With respect to Anderson, the PIPs were being ignored and the avoidable costs were not being reported long before he took over.
Anderson is making a big hoo-hah about Congress mandating that they break even on F&B (which was mandated
long before he took over) and about Congress waying that Amtrak should be run like a for-profit business (which was mandated
since Amtrak was formed). These were also both ignored before Anderson arrived.
If he were still ignoring these, I would be unsurprised that he was ignoring the avoidable costs reporting mandate. But if he's going to make a lot of noise about following the law, he doesn't get to pick and choose which laws to follow -- that makes it look like his talk about "following the law" is a fake, hypocritical excuse, which I believe it is.
I understand that Anderson may not have been aware of the PIPs, which is why I specifically sent a letter bringing the LSL PIP to his attention. Since then, he has no excuse.
My understanding is that Amtrak did intend to implement, in particular, the Capitol Limited/Pennsylvanian through cars...but then CAF bit them in the arse with nearly a decade of equipment delays. I think they had a tentative understanding with NS, but they were waiting on equipment...and waiting...and waiting...
When the final set of PIPs was released, we were hearing scuttlebutt that the team creating them had been fired and that Amtrak had no intention of implementing the rest of them -- that was when Amtrak stopped attempting to implement the PIPs. Amtrak made precisely no attempts to implement the LSL PIP, and it was absolutely full of good advice which still applies.
BTW, the person in the best position to kill that team at that time was Stephen Gardner.
The "avoidable cost" issue is clearly at Amtrak's feet, but (as I noted) that was a pre-Anderson problem and TBH I'm not sure that Anderson could force publication short of threatening to start firing people in the relevant office en masse until the job gets done.

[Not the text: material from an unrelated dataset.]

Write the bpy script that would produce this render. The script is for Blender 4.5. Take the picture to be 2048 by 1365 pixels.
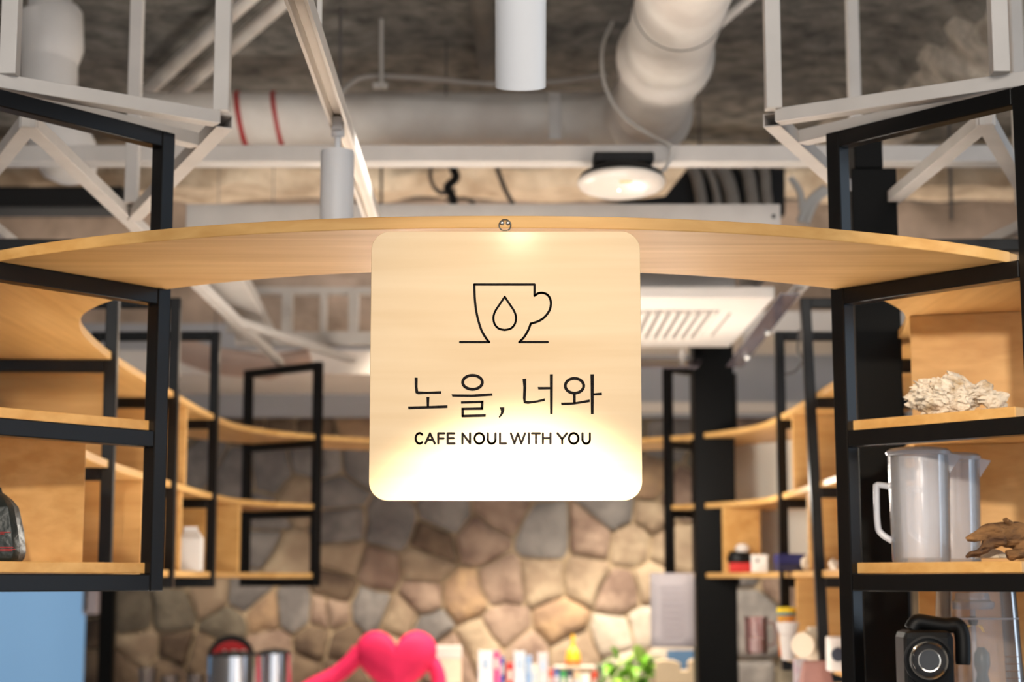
import bpy, bmesh, math, random
from mathutils import Vector, Matrix, noise
random.seed(7)
S = bpy.context.scene
COL = S.collection
for _o in list(bpy.data.objects):
    bpy.data.objects.remove(_o)

# ------------------------------------------------------------------ camera, world, lights, exposure
EYE = 1.5                      # eye height; heights h below are measured from it
FPX = 3500.0                   # focal length in pixels of a 2048 px wide frame
PITCH = math.atan(483.0 / FPX)
cam_d = bpy.data.cameras.new('camera')
cam_d.sensor_width = 36.0
cam_d.lens = 36.0 * FPX / 2048.0
cam_d.dof.use_dof = True
cam_d.dof.focus_distance = 2.45
cam_d.dof.aperture_fstop = 4.4
cam_d.clip_start = 0.05
cam = bpy.data.objects.new('camera', cam_d)
COL.objects.link(cam)
cam.location = (0, 0, EYE)
cam.rotation_euler = (math.pi / 2 + PITCH, 0, 0)
S.camera = cam

W = bpy.data.worlds.new('daylight')
S.world = W
W.use_nodes = True
W.node_tree.nodes['Background'].inputs[0].default_value = (0.93, 0.96, 1.0, 1)
W.node_tree.nodes['Background'].inputs[1].default_value = 1.25

S.view_settings.view_transform = 'Standard'
S.view_settings.look = 'None'
S.view_settings.gamma = 1.0
S.view_settings.exposure = 0.3
S.view_settings.use_curve_mapping = False


def light(name, kind, loc, energy, color=(1, 1, 1), target=None, size=None, spot=None, blend=0.5, radius=0.03):
    d = bpy.data.lights.new(name, kind)
    d.energy = energy
    d.color = color
    if kind == 'AREA':
        d.shape = 'RECTANGLE'
        d.size, d.size_y = size
    else:
        d.shadow_soft_size = radius
    if kind == 'SPOT':
        d.spot_size = spot
        d.spot_blend = blend
    o = bpy.data.objects.new(name, d)
    COL.objects.link(o)
    o.location = loc
    if target is not None:
        v = Vector(target) - Vector(loc)
        o.rotation_euler = v.to_track_quat('-Z', 'Y').to_euler()
    return o


WARM = (1.0, 0.86, 0.68)
# daylight from the side window, downlights over the back counter, shelf spots, and added fill lights
light('window_daylight', 'AREA', (3.4, 2.8, 1.40), 30, (0.62, 0.80, 1.0), target=(0, 2.8, 1.45), size=(1.3, 4.2))
light('front_fill', 'AREA', (0.2, 0.2, 3.18), 62, (1.0, 0.93, 0.85), target=(0.1, 2.6, 1.6), size=(3.0, 1.2))  # added fill from above the camera, brightens the front faces
light('counter_spot_right', 'SPOT', (0.66, 6.7, 2.9), 310, WARM, target=(0.55, 7.4, 1.05), spot=math.radians(70), blend=0.8)
light('counter_spot_middle', 'SPOT', (-0.25, 6.7, 2.9), 180, WARM, target=(-0.25, 7.5, 1.1), spot=math.radians(74), blend=0.9)
light('counter_spot_left', 'SPOT', (-1.3, 7.1, 2.3), 40, WARM, target=(-1.2, 7.6, 1.2), spot=math.radians(74), blend=0.9)
light('bounce_spot_left', 'SPOT', (-0.25, 3.5, 3.1), 800, (1, .96, .91), target=(-0.1, 3.7, 0.9), spot=math.radians(44), blend=0.6)  # added spot, its bounce off the pale worktop lights the arch underside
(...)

Anderson did hire a new CFO last June. Perhaps we should suggest to her that she should do exactly that.
The thing is, avoidable costs are the only rational basis for business decisions. Practically everything Mr. Anderson has said about the profitability or costs of particular train routes or groups of them is flat-out false from a business decision point of view, because he's using fake allocated costs which are garbage. He's proposing idiotic business decisions because he does not have the avoidable costs data which he needs in order to make business decisions. If he were a competent businessman (I'm concluding he isn't), he would have been demanding the avoidable costs information for his own use as a top priority already.
(Bluntly, if I were put in charge of Amtrak, my *top priority* would be getting a functioning avoidable-costs / variable-costs accounting system so that I actually knew where the money was going. Second priority would be replacing ARROW with something written in a maintainable language. Fighting for on-time performance could probably be done at the same time, but anything involving money-related decisions could not be done properly without fixing the accounting system first, so that would come before
any service changes... unless the service changes had full variable-cost-accounting studies attached, like the PIPs did.)